EXERCISE: Below are records; quote them exactly from the first line through the line that contains "sd = bpy.data.lights.new('sun', 'SUN');".

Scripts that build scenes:
★ ★ ★ ★ ★ ★ ★

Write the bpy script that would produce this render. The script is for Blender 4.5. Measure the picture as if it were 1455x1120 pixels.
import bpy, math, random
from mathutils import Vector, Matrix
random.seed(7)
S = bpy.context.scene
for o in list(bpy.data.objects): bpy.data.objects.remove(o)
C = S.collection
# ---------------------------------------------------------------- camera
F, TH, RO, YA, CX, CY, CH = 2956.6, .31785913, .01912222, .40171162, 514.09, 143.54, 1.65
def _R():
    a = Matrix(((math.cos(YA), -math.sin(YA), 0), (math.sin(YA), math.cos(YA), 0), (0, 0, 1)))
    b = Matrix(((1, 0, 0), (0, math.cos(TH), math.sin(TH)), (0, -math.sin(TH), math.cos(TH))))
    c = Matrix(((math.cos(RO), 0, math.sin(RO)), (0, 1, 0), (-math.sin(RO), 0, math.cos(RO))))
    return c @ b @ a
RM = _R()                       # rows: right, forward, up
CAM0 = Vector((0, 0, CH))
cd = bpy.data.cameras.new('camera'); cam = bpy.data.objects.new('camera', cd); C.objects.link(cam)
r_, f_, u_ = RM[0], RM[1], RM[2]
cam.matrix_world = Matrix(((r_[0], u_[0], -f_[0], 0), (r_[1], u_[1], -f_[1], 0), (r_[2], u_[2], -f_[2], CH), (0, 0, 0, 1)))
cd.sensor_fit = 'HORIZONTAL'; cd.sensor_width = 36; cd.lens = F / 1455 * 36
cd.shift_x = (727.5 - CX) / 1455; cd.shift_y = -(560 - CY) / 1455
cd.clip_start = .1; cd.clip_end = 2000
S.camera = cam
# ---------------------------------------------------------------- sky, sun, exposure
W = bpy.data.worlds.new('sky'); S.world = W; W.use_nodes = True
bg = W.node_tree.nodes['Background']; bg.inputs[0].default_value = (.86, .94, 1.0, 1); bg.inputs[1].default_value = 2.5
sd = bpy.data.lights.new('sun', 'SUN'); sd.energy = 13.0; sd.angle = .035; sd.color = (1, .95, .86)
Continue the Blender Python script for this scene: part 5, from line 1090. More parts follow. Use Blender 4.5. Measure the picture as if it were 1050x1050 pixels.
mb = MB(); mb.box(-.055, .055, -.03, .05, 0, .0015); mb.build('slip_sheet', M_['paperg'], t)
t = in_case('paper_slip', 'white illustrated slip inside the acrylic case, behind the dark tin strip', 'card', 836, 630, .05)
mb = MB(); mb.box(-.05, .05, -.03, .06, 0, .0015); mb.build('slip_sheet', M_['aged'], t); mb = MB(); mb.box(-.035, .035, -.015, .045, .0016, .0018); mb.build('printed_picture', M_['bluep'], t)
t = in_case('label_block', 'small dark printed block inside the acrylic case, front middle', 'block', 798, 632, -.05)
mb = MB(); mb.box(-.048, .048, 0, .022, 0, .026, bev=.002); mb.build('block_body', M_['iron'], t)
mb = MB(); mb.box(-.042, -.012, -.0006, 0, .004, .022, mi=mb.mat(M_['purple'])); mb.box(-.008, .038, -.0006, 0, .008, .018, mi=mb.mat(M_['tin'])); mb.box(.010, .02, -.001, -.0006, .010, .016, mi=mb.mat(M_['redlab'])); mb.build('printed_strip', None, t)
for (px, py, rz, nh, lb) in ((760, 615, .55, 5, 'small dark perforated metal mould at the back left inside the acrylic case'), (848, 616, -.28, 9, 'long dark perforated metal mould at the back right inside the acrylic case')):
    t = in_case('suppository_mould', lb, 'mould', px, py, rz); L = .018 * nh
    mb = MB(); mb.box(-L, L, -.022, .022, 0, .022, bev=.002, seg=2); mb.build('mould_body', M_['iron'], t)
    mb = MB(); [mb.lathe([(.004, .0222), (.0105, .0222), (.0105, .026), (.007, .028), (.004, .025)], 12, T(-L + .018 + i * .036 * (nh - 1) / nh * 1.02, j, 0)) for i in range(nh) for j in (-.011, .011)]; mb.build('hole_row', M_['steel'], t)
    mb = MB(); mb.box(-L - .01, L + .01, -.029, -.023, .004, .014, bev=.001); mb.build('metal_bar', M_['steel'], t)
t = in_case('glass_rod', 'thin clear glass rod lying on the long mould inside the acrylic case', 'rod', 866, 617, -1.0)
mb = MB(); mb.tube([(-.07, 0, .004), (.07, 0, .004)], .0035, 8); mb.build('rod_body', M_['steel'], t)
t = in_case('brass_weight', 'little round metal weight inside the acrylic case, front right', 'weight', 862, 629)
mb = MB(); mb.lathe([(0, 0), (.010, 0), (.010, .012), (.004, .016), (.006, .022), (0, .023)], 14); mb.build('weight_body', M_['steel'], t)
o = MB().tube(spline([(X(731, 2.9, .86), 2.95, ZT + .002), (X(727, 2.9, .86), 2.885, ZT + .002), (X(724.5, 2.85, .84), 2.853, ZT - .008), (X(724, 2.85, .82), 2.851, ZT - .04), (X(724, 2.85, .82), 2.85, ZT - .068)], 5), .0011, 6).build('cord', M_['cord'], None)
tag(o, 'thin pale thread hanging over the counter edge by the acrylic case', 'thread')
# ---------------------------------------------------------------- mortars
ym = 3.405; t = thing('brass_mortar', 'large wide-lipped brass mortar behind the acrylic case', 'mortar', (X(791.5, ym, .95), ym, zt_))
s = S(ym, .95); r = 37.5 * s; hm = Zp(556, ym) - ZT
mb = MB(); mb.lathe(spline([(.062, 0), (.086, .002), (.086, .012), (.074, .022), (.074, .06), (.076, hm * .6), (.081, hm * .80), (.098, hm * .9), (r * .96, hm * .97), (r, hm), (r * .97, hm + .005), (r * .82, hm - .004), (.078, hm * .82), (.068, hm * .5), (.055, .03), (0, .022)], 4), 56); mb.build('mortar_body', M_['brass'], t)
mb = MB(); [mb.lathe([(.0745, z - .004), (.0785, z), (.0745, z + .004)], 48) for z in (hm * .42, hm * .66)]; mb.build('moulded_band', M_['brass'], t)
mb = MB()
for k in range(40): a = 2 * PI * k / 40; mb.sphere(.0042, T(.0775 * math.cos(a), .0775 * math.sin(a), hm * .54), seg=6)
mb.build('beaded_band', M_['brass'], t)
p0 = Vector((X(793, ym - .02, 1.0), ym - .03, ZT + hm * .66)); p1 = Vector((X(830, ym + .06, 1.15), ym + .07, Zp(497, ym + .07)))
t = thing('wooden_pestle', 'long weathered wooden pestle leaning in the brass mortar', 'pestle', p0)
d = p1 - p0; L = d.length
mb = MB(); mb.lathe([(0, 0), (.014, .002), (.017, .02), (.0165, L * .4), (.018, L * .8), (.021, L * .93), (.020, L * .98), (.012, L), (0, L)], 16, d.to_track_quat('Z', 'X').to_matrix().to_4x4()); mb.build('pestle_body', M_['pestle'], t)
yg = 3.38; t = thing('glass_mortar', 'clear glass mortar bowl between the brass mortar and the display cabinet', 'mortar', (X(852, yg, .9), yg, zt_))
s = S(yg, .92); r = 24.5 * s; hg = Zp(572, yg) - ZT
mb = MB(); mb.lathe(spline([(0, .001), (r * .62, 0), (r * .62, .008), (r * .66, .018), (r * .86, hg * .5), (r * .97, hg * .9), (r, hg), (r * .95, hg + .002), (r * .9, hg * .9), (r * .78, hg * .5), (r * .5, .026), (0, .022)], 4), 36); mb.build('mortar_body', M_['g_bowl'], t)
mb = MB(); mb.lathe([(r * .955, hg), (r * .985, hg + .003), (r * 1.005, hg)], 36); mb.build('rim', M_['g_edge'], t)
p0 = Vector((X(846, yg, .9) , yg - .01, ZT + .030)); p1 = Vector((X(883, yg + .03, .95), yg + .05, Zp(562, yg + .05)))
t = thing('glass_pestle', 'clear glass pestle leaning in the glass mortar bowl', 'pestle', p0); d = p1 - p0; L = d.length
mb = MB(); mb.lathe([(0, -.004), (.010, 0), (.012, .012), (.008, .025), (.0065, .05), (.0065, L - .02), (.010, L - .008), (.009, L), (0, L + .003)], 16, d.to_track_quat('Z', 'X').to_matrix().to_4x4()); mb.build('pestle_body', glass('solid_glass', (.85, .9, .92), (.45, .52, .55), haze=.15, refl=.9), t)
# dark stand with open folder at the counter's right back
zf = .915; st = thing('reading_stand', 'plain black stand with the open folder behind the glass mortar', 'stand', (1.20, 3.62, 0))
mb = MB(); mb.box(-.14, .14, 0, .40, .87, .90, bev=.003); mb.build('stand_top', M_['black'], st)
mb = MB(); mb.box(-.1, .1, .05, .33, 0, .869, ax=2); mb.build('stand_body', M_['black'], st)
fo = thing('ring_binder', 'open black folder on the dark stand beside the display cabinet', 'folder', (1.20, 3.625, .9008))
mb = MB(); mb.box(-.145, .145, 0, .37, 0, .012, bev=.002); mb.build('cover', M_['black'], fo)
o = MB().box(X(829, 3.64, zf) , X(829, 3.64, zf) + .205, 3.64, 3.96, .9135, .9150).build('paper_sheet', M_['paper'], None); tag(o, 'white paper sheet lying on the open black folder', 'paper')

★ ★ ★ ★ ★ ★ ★

SOLUTION BELOW:
Write the bpy script that would produce this render. The script is for Blender 4.5. Measure the picture as if it were 1455x1120 pixels.
import bpy, math, random
from mathutils import Vector, Matrix
random.seed(7)
S = bpy.context.scene
for o in list(bpy.data.objects): bpy.data.objects.remove(o)
C = S.collection
# ---------------------------------------------------------------- camera
F, TH, RO, YA, CX, CY, CH = 2956.6, .31785913, .01912222, .40171162, 514.09, 143.54, 1.65
def _R():
    a = Matrix(((math.cos(YA), -math.sin(YA), 0), (math.sin(YA), math.cos(YA), 0), (0, 0, 1)))
    b = Matrix(((1, 0, 0), (0, math.cos(TH), math.sin(TH)), (0, -math.sin(TH), math.cos(TH))))
    c = Matrix(((math.cos(RO), 0, math.sin(RO)), (0, 1, 0), (-math.sin(RO), 0, math.cos(RO))))
    return c @ b @ a
RM = _R()                       # rows: right, forward, up
CAM0 = Vector((0, 0, CH))
cd = bpy.data.cameras.new('camera'); cam = bpy.data.objects.new('camera', cd); C.objects.link(cam)
r_, f_, u_ = RM[0], RM[1], RM[2]
cam.matrix_world = Matrix(((r_[0], u_[0], -f_[0], 0), (r_[1], u_[1], -f_[1], 0), (r_[2], u_[2], -f_[2], CH), (0, 0, 0, 1)))
cd.sensor_fit = 'HORIZONTAL'; cd.sensor_width = 36; cd.lens = F / 1455 * 36
cd.shift_x = (727.5 - CX) / 1455; cd.shift_y = -(560 - CY) / 1455
cd.clip_start = .1; cd.clip_end = 2000
S.camera = cam
# ---------------------------------------------------------------- sky, sun, exposure
W = bpy.data.worlds.new('sky'); S.world = W; W.use_nodes = True
bg = W.node_tree.nodes['Background']; bg.inputs[0].default_value = (.86, .94, 1.0, 1); bg.inputs[1].default_value = 2.5
sd = bpy.data.lights.new('sun', 'SUN'); sd.energy = 13.0; sd.angle = .035; sd.color = (1, .95, .86)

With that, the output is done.